For less than £1,400 pa I’m warm, have copious amounts of hot water, well lit, have the use of my work-shop, run my cordless tool set which includes a 450mm wide cut lawnmower. AND no faff!
S
Yes I see, I guess we look at life differently swyn, I have grandchildren that may not survive anthropogenic global warming & climate change, so I think more about fossil fuels & climate change than expense & "Faff". We lived for over 20 years without electricity, so for us solar power is a luxury, but when it throws its legs in the air we will go back to no electricity. All alternate energy hardware is dependent on fossil fuels for its production.
Regards, Keith.
 

swyn

Life Member
Nov 24, 2004
1,159
227
Eastwards!
When I lived near New Norfolk and built my cabin up in Molesworth I was entirely off grid. I had little money for anything else other than buying milled timber and kero for the lamps plus excavator hire and ready mix concrete. Other raw materials were collected in an old Hillman Hunter ute from the hillsides as I was using local stone for the base, being a Mason.
This was a carefully designed construction, following all the local planning requirements and able to be mortgaged so future-proofed. I can still visit via google maps when I’m travelling in my minds eye. When creating this building PV was in its infancy incredibly expensive and I wanted to get this job done so never went beyond a cursory glance.
Creating syphons was an interesting past-time. I had a spring slightly above the cabins roof line and a primitive solar shower that worked on the syphon principal plus of course the inevitable bush-bath!
I had installed two air source heat pump systems into new dwellings back in the UK with great success, heavily influenced by G Morgan-Grenfell and my father who were directors of CAT during this time.
Bringing water to 55 degrees with a GSHP was cheap power. Adding more heat by oil to 60 degrees became rather less financially painful. Bear in mind this was the UK in 1983 and 1987. Since this time renewable energy has become mainstream.
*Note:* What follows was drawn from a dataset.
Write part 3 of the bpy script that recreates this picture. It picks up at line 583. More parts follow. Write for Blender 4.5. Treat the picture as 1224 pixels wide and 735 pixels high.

Murwilumbah, which I have an inkling you’re not too far from and which I have been through on my grand circular motorcycle tour of Australia, is in the perfect place for PV and if I had my time again in Tas I would probably look rather more closely at a system. Thirty years on the controllers and panels available today are much more affordable and also reliable.
I’m trying to persuade my brother in Hobart to fit solar hot water but this is an uphill game as he doesn’t want holes in his roof.
Right now my wiring terminates in a ‘Ready-to’ position. It is there and not forgotten!
My power comes down from the East Anglian cable network. Bear in mind that the UK is now able to produce 1/4 of its current needs from renewables and I have interests in wind-farm and hydro energy which is putting my money where my mouth is.
I have a Kensa ground-source heat pump loop system to install in April followed by the actual machinery so something to look forward to.
Whether any of my children will produce grand-children awaits to be seen but they are very aware of the knife-edge we sit upon. There is one Architect in amongst their numbers so I watch with interest as to how I have been an influence.
I think we’d agree on a good number of things Keith!
A well designed, well presented, well built house with all redundancies taken into consideration will pay for its self many times over. Just takes a lot of time and effort eh.